Within the next few years, Barack Obama is likely to fulfill his pledge to try to revamp Social Security despite the political pitfalls involved, financial experts said. That most likely means a package of tax increases and benefit reductions that would fall most heavily on upper-income wage earners.
The Obama administration will attempt the first significant changes since the early 1980s because Mr. Obama needs to make substantial cuts in the federal deficit to assure financial markets spooked by the recession and the credit crisis.
In addition to tax increases and benefit reductions, Mr. Obama likely will push for an increase in the mandatory retirement age.
The long-term budget issues are so significant that they leave no slack in the budget to do anything, said Eugene Steuerle, vice president of the non-partisan Peter G. Peterson Foundation, Washington. If Obama really wants the economic recovery to work, financial markets react better by seeing a budget in balance.
Mr. Obama is likely to tackle Social Security by the fourth year of his administration, said Mr. Steuerle, a deputy assistant Treasury secretary under President Ronald Reagan. The president-elect could wait until more urgent issues of the economic recovery and the financial bailout are addressed, or he could package some of the proposals together.
The new administration's efforts will preserve the guaranteed benefits and social insurance structure, a departure from the failed attempt by President George W. Bush after the 2004 election to carve private accounts out of Social Security, experts said.
Mr.

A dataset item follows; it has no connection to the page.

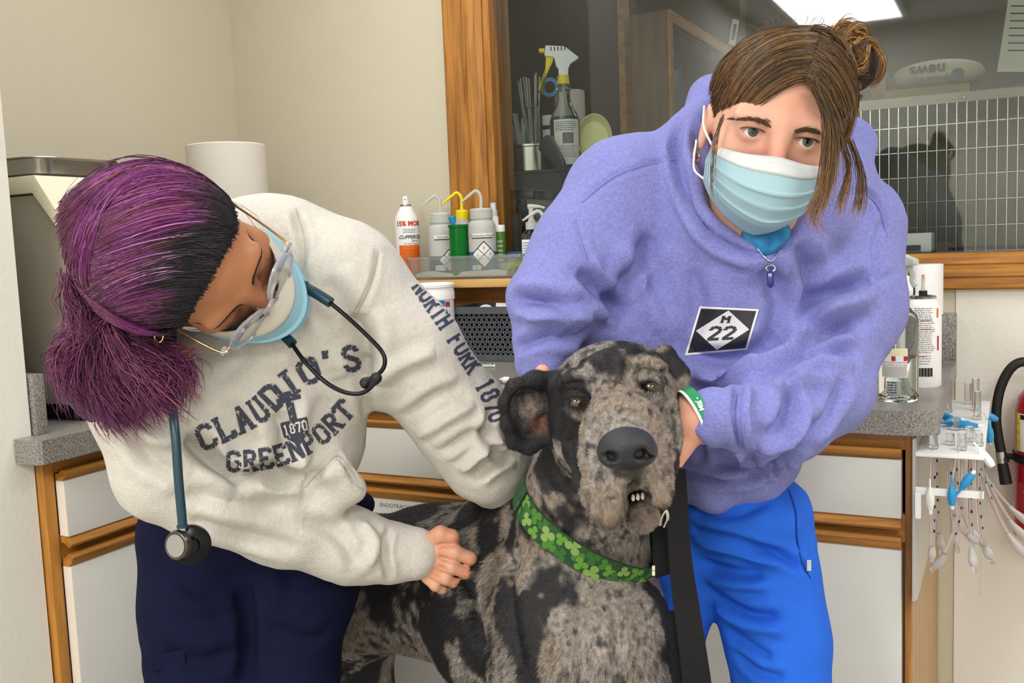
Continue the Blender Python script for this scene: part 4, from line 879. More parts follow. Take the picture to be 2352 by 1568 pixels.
# box and litter bag on the cage
q0, q1 = at(2030, 240, 1, gy+.06), at(2228, 205, 1, gy+.06)
m = MB(); m.box(q0[0], gy+.05, gz1+.0205, q1[0], gy+.35, gz1+.048); tag(m.build('flat_carton', mat('carton', '8a734e', .8), base=(q0[0], gy+.2, gz1+.02), bevel=.001), 'flat brown carton lying on top of the kennel cage', 'carton')
bz = gz1+.0485; bx0b, bx1b = at(2045, 180, 1, gy+.12)[0], at(2262, 180, 1, gy+.12)[0]
t = thing('litter_bag', 'pale paper litter bag lying upside down on the carton', 'bag', ((bx0b+bx1b)/2, gy+.17, bz))
def bagf(u, v):
    a = 6.283*u; e = math.sin(math.pi*min(max(v, .0), 1))**.35 if 0 < v < 1 else .12
    return ((bx0b+(bx1b-bx0b)*v), gy+.17+.085*math.cos(a)*e, bz+.040+.040*math.sin(a)*e*(1+.05*math.sin(7*a)))
m = MB(); m.grid(bagf, 28, 22, True); m.build('bag_body', mat('bag_paper', 'b9b39c', .7, bump=(60, .4)), t)
m = MB(); cc_ = np.array([(bx0b+bx1b)/2-.02, gy+.082, bz+.040]); ux = np.array([-1., 0, 0]); text_flat(m, 'news', cc_+np.array([.0, 0, .006]), ux, (0, 0, -1), .042, bold=.0008); text_flat(m, "yesterday's", cc_+np.array([0, 0, -.018]), ux, (0, 0, -1), .022); m.build('lettering', mat('bag_ink', '4a483f', .7), t, smooth=False)
m = MB(); m.lathe((bx1b-.062, gy+.083, bz+.028), [(.016, 0), (.016, .002)], 20, axis=(0, -1, 0)); m.build('dark_emblem', M['greyplastic'], t)
m = MB(); m.box(at(2000, 200, 1, gy+.1)[0], gy+.08, gz1+.0205, bx0b-.004, gy+.3, gz1+.10); tag(m.build('amber_jug', mat('amber', '6d4b2a', .4), base=(bx0b-.05, gy+.2, gz1+.02), bevel=.012), 'amber jug beside the litter bag on the cage, by the hair bun', 'jug')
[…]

Bushs efforts kindled a firestorm among Social Security beneficiaries who feared losing the retirement benefits on which they had been counting.
Obama should learn from Bushs experience that all ideas should be on the table and basic principles should be followed, said David Madland, director of the American Worker Project at the liberal-leaning think tank Center for American Progress, Washington.
Social Security benefits will exceed payroll tax revenue starting in 2017, although the systems trust fund can cover scheduled benefits until about 2041. The U.S. would have to set aside $4.3 trillion today to cover the deficit expected to accumulate in the next 75 years.